The Rise of Deep House

It’s hard to say whether Deep House is back, or simply never left and has now re-emerged into the mainstream’s conscience in the last couple of years. With its dreamy vocals hovering across a regulated bass line, Deep House has, like most fresh and distinctive sounds, a long history. Generally considered to have emerged in the ‘80s through the pioneering work of pleasingly named innovators Mr Fingers and Frankie Knuckles, Deep House became, and has once again become, the reserve of the musically inclined whose desire to dance doesn’t quite stretch to the full blown fist pump.

For those who refrain from the real, non-Revolutions based clubbing scene, dance music is easy to typecast as a somewhat shallow aphrodisiac for the pilled up raver, and impossible to consume in any other context.

Whilst this may be the case for the drop based rave scene, first popularised by The Prodigy and recently reworked by Skrillex, Deep House is a far subtler affair. Infused with a tonal sound most noticeable in the modal jazz progressions of Miles Davis’ Kind of Blue, post millennium Deep House layers subtle, muted riffs to form a relaxing air of dissonance. One of the most enchanting examples of this form is Chris Malinchak’s So Good To Me.
The problem, and the genius of Deep House, is this lean towards the gentle. For some, the refusal of artists such as Cyril Hahn and Roger Sanchez to guild their climaxes with anything more than a chord change, or at particularly left field moments, an extra high-hat, renders Deep House a dull affair. For the increasingly numbered minority however, consistency in tempo and mood allows the properly configured person to drift to the fringes of a trance like state.

By way of comparison, if the live band is your typical Hollywood comedy, funny at the beginning, dull in the middle and heart warming at the end, Deep House is Simon Amstell’s Grandma’s House; fashionably underplayed but quietly brilliant throughout.
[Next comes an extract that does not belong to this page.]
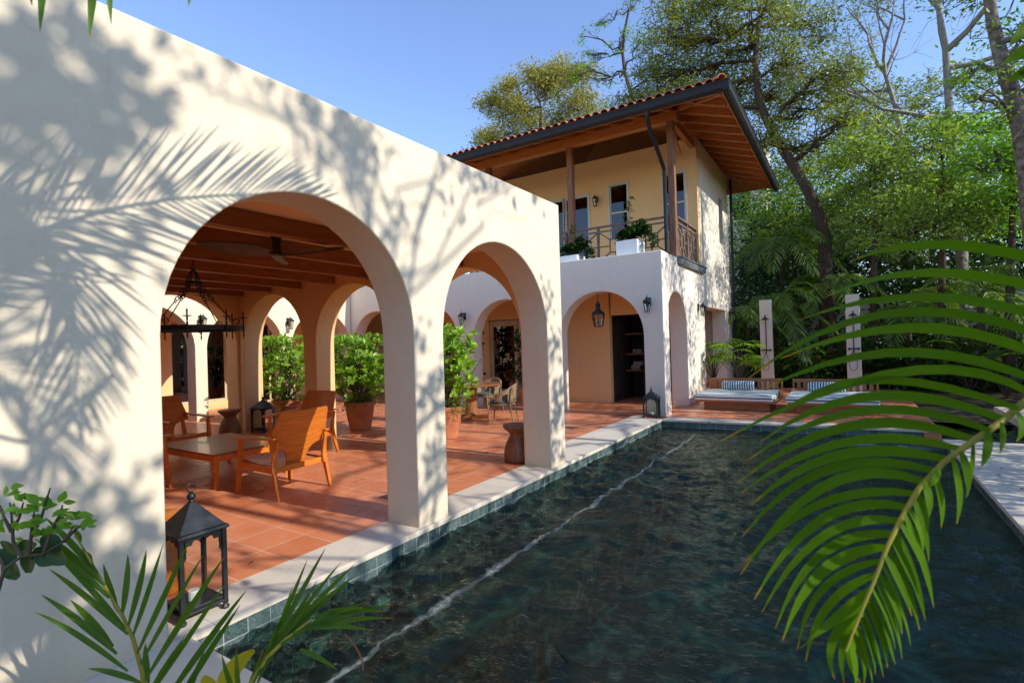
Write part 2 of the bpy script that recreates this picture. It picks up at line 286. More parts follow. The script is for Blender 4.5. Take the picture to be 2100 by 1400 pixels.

Despite York not being the most reliable barometer of musical success (the small music scene rendering Milli Vanilli and Bangers and Mash the only viable choices for the discerning jiver), the popularity of Deep House is undeniably on the rise. Whether or not the idea of standing next to the heart-regulating speakers of Fibbers on a Wednesday night is your idea of fun, Deep House is most definitely worth its weight in increasingly valuable music gold.